Saturday, September 3, 2016

New Mexico weekend

   This past weekend, I went back to New Mexico for a very short weekend visit. It had been three years since I'd been back, and we really packed a LOT into a couple days!

   I flew in Thursday night, and then Friday, Mom and I did an all day road trip. We went north to Tent Rocks National Monument, then on to Bandalier National Monument, through Los Alamos (where we got tasty green chile burgers), through the Valle Grande, down through Jemez, and finally back to Albuquerque. It was an exhausting day of hiking, siteseeing, and picture taking, but it was amazing! I took about a billion pictures, which you can find on my Flickr account by clicking HERE.

   On Saturday, Dad and Lynn drove up from Elephant Butte, and my Aunt Gail joined us for a cookout.

Tasty burgers, corn on the cob, and potatoes

Relaxing backyard fountain


Lynn and Gail


   After the cookout, I rode back to Elephant Butte and stayed the night at Dad and Lynn's house. I had never been there before, so there was a lot to see.

   Sunday morning, we went to service at their church, and then it was time to play with the toys.

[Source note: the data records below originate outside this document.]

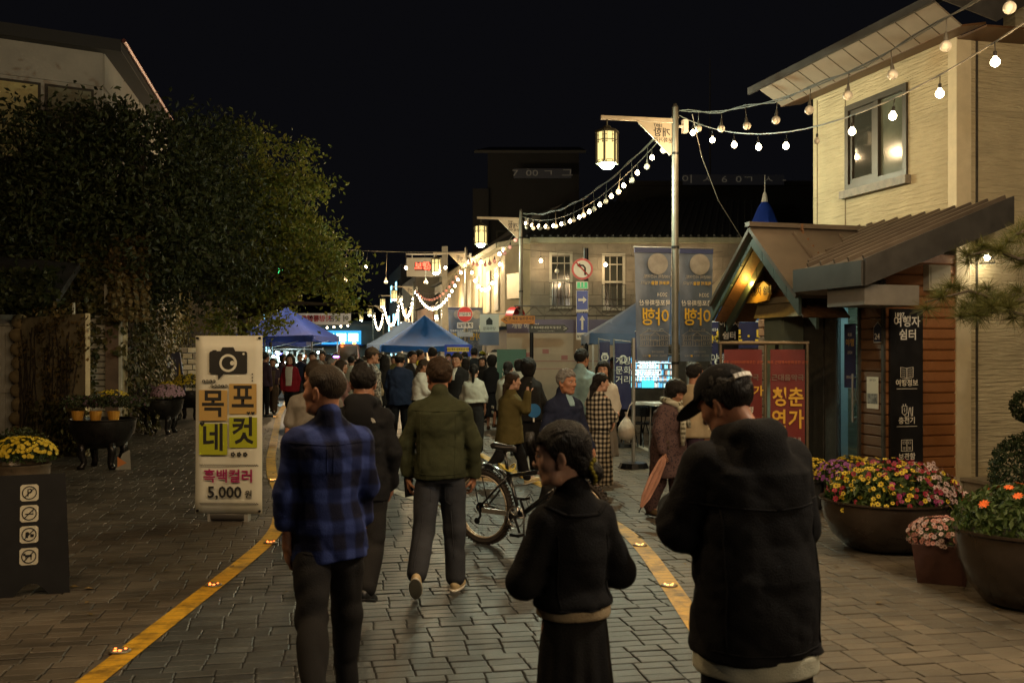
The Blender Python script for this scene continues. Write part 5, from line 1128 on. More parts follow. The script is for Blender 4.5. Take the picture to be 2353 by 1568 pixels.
# ---------------------------------------------------------------- people: bodies, hair and clothes grown from distance fields
class Field:
    def __init__(s, lo, hi, h):
        s.lo = np.array(lo, float); s.h = h; s.n = np.maximum(4, np.ceil((np.array(hi)-s.lo)/h).astype(int)+1)
        s.ax = [s.lo[i]+h*np.arange(s.n[i]) for i in range(3)]; s.d = np.full(s.n, 9.0)
    def blk(s, lo, hi):
        i0 = np.clip(np.floor((np.array(lo)-s.lo)/s.h).astype(int), 0, s.n); i1 = np.clip(np.ceil((np.array(hi)-s.lo)/s.h).astype(int)+1, 0, s.n)
        sl = tuple(slice(a, b) for a, b in zip(i0, i1)); 
        return sl, s.ax[0][sl[0]][:,None,None], s.ax[1][sl[1]][None,:,None], s.ax[2][sl[2]][None,None,:]
    def put(s, fn, lo, hi, k=.02, op='u'):
        m = k+.02; sl, X, Y, Z = s.blk(np.array(lo)-m, np.array(hi)+m)
        if any(q.stop <= q.start for q in sl): return
        b = fn(X, Y, Z); a = s.d[sl]
        if op == 'u': h = np.clip(.5+.5*(b-a)/k, 0, 1); s.d[sl] = b*(1-h)+a*h-k*h*(1-h)
        elif op == 's': h = np.clip(.5-.5*(b+a)/k, 0, 1); s.d[sl] = a*(1-h)-b*h+k*h*(1-h)
        elif op == 'i': s.d[sl] = np.maximum(a, b)
    def cone(s, a, b, ra, rb, k=.02, op='u', flat=None):
        a, b = np.array(a, float), np.array(b, float); r = max(ra, rb)
        def fn(X, Y, Z):
            ba = b-a; L = max(1e-9, ba@ba); px, py, pz = X-a[0], Y-a[1], Z-a[2]
            t = np.clip((px*ba[0]+py*ba[1]+pz*ba[2])/L, 0, 1)
            return np.sqrt((px-t*ba[0])**2+(py-t*ba[1])**2+(pz-t*ba[2])**2)-(ra+(rb-ra)*t)
        s.put(fn, np.minimum(a, b)-r, np.maximum(a, b)+r, k, op)
    def ell(s, c, r, k=.02, op='u', M=None):
        c, r = np.array(c, float), np.array(r, float); R_ = float(r.max())
        def fn(X, Y, Z):
            p = [X-c[0], Y-c[1], Z-c[2]]
            if M is not None: p = [M[0,i]*p[0]+M[1,i]*p[1]+M[2,i]*p[2] for i in range(3)]
            k0 = np.sqrt((p[0]/r[0])**2+(p[1]/r[1])**2+(p[2]/r[2])**2); k1 = np.sqrt((p[0]/r[0]**2)**2+(p[1]/r[1]**2)**2+(p[2]/r[2]**2)**2)+1e-9
            return k0*(k0-1)/k1
        s.put(fn, c-R_, c+R_, k, op)
    def loft(s, zs, A, B, ox, oy, k=.02, pw=2.3, yaw=None):
        """stack of rounded ellipses; ox, oy arrays give the centre line"""
        zs = np.array(zs, float); A, B, ox, oy = [np.array(q, float) for q in (A, B, ox, oy)]
        def fn(X, Y, Z):
            z = Z[0,0,:]; a, b, cx, cy = [np.interp(z, zs, q)[None,None,:] for q in (A, B, ox, oy)]
            n = (np.abs((X-cx)/a)**pw+np.abs((Y-cy)/b)**pw)**(1/pw); d = (n-1)*np.minimum(a, b)
            return np.maximum(d, np.maximum(zs[0]-Z, Z-zs[-1]))
        m = max(A.max(), B.max()); s.put(fn, (ox.min()-m, oy.min()-m, zs[0]), (ox.max()+m, oy.max()+m, zs[-1]), k)
    def wrinkle(s, amp, f, seed):
        """cloth creases: narrow bent valleys that come and go, over a soft swell"""
        r = np.random.default_rng(seed); X, Y, Z = s.ax[0][:,None,None], s.ax[1][None,:,None], s.ax[2][None,None,:]; t = 0
        for q in range(5):
            w = r.normal(0, 1, 3); w[2] *= 1.1; w *= f*(.7+q*.22)/np.linalg.norm(w); m = r.normal(0, 1, 3)*f*.28; p = r.uniform(0, 6.28, 3)
            ph = w[0]*X+w[1]*Y+w[2]*Z+p[0]+1.1*np.sin(.45*(w[1]*X-w[2]*Y+w[0]*Z)+p[1])
            t = t+(.25-np.exp(-5*np.sin(ph*.5)**2))*np.clip(np.sin(m[0]*X+m[1]*Y+m[2]*Z+p[2])*1.3+.1, 0, 1)*(1 if q < 3 else .6)
        s.d = s.d-amp*t*.9
    def mesh(s):
        d = np.pad(s.d, 1, constant_values=9.0); lo = s.lo-s.h; sg = d < 0
        c = [sg[i:sg.shape[0]-1+i, j:sg.shape[1]-1+j, k:sg.shape[2]-1+k] for i in (0,1) for j in (0,1) for k in (0,1)]
        cnt = sum(q.astype(np.int8) for q in c); act = (cnt > 0) & (cnt < 8); idx = np.argwhere(act); n = len(idx)
        if n == 0: return np.zeros((0,3)), np.zeros((0,4), int)
        acc = np.zeros((n,3)); w = np.zeros(n); offs = [(i,j,k) for i in (0,1) for j in (0,1) for k in (0,1)]
        val = {o: d[idx[:,0]+o[0], idx[:,1]+o[1], idx[:,2]+o[2]] for o in offs}
        for o in offs:
            for ax in range(3):
                if o[ax] == 0:
                    p = list(o); p[ax] = 1; va, vb = val[o], val[tuple(p)]; m = (va < 0) != (vb < 0)
                    t = np.where(m, va/(va-vb+1e-12), 0); q = np.array(o, float)[None,:].repeat(n, 0); q[:,ax] += t
                    acc += q*m[:,None]; w += m
        V = lo+(idx+acc/np.maximum(w,1)[:,None])*s.h
        num = -np.ones(act.shape, np.int64); num[act] = np.arange(n); Fs = []
        for ax in range(3):
            o1, o2 = [q for q in range(3) if q != ax]
            a = np.take(sg, range(sg.shape[ax]-1), ax); b = np.take(sg, range(1, sg.shape[ax]), ax)
            e = np.argwhere(a != b); e = e[(e[:,o1] > 0) & (e[:,o2] > 0) & (e[:,o1] < sg.shape[o1]-1) & (e[:,o2] < sg.shape[o2]-1)]
            if not len(e): continue
            def cell(d1, d2): q = e.copy(); q[:,o1] -= d1; q[:,o2] -= d2; return num[q[:,0], q[:,1], q[:,2]]
            f = np.stack([cell(1,1), cell(0,1), cell(0,0), cell(1,0)], 1); ins = sg[e[:,0], e[:,1], e[:,2]]
            if ax == 1: ins = ~ins
            f[~ins] = f[~ins][:,::-1]; Fs.append(f)
        return V, np.concatenate(Fs)
def smooth_mesh(V, F, it=1):
    for _ in range(it):
        acc = np.zeros_like(V); w = np.zeros(len(V))
        for a, b in ((0,1),(1,2),(2,3),(3,0)):
            np.add.at(acc, F[:,a], V[F[:,b]]); np.add.at(acc, F[:,b], V[F[:,a]]); np.add.at(w, F[:,a], 1); np.add.at(w, F[:,b], 1)
        V = V*.5+.5*acc/np.maximum(w,1)[:,None]
    return V
def rotm(ax, a):
    return np.array(Matrix.Rotation(a, 3, ax))
def unit(v): v = np.array(v, float); return v/np.linalg.norm(v)

def skin_mat(name, col): return mat(name, col, .5, var=.18, vs=14, spec=.4, sub=.08, bump=.08, bs=60)
SKIN = skin_mat('skin', (.36,.175,.105)); SKIN_F = skin_mat('fair skin', (.47,.27,.19)); SKIN_T = skin_mat('tanned skin', (.36,.165,.095))
def fabric(name, col, var=.14, rough=.9, bump=.3, bs=170, **k): return mat(name, col, rough, var=var, vs=5, bump=bump, bs=bs, spec=.10, **k)
def hair_mat(name, col): return mat(name, col, .5, var=.4, vs=30, bump=.7, bs=80, spec=.22, stretch=(3,3,.5))
HAIR = hair_mat('black hair', (.012,.010,.009)); HAIR_B = hair_mat('brown hair', (.035,.020,.011)); HAIR_G = hair_mat('grey hair', (.20,.19,.18)); HAIR_S = hair_mat('cropped hair', (.035,.024,.015))
eye_m = mat('dark eye', (.012,.009,.008), .15); eyew_m = mat('eye white', (.55,.52,.48), .3); lip_m = mat('lip', (.33,.10,.08), .45)
white_shoe = mat('cream shoe', (.52,.40,.22), .5, var=.12, vs=9); sole_m = mat('white sole', (.60,.55,.45), .6); black_shoe = mat('black shoe', (.012,.012,.013), .35)

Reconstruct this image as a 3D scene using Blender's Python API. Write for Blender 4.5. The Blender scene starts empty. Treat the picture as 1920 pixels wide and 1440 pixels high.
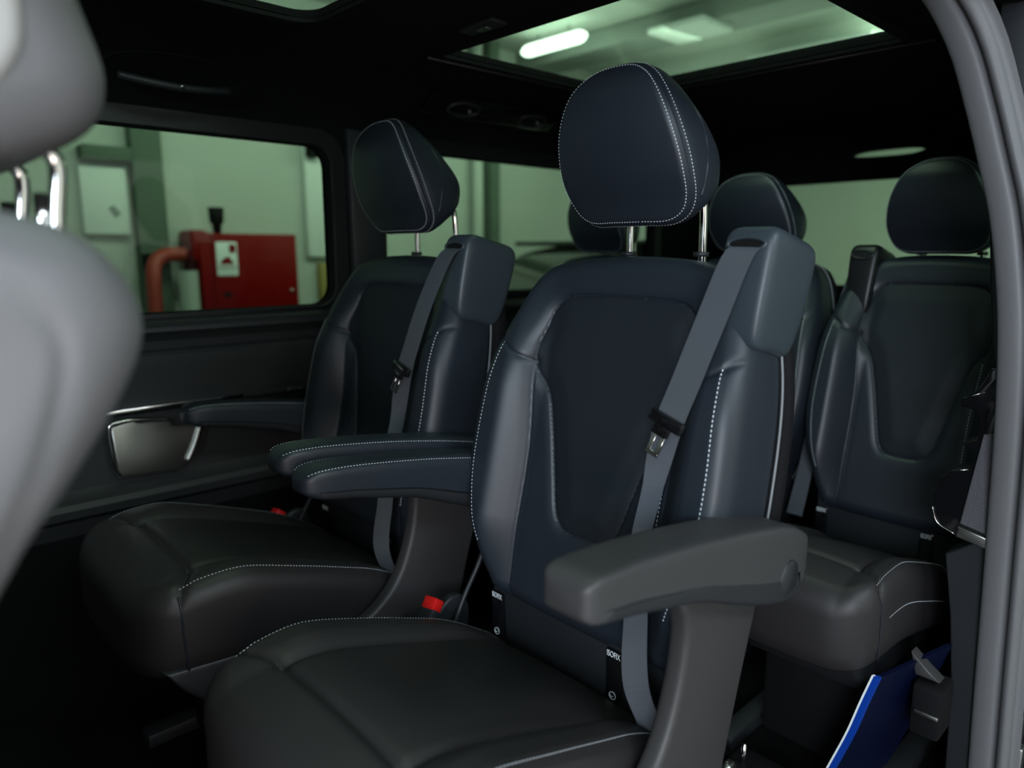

   First, we hooked up the boat and took it down to the lake for a quick run around the waters. There was a storm moving in, and it looked like all Hell was about to break loose, so we didn't stay out long. As luck would have it, the storm blew by without a drop.

Boat face

Cap'n Dad

   Next, it was time to meet Bigger Red. No, not BIG Red. Big Red is the name of Dad's big red Dodge Truck. THIS is Bigger Red:

   It was actually quite difficult to drive, despite the power steering. It was loud, rumbly, and stunk of exhuast, but it was FUN. Pretty cool machine. I drove it down the beach, and then in traffic a little bit on the way back to the house. I could really use one of these for rush hour on the LA 405.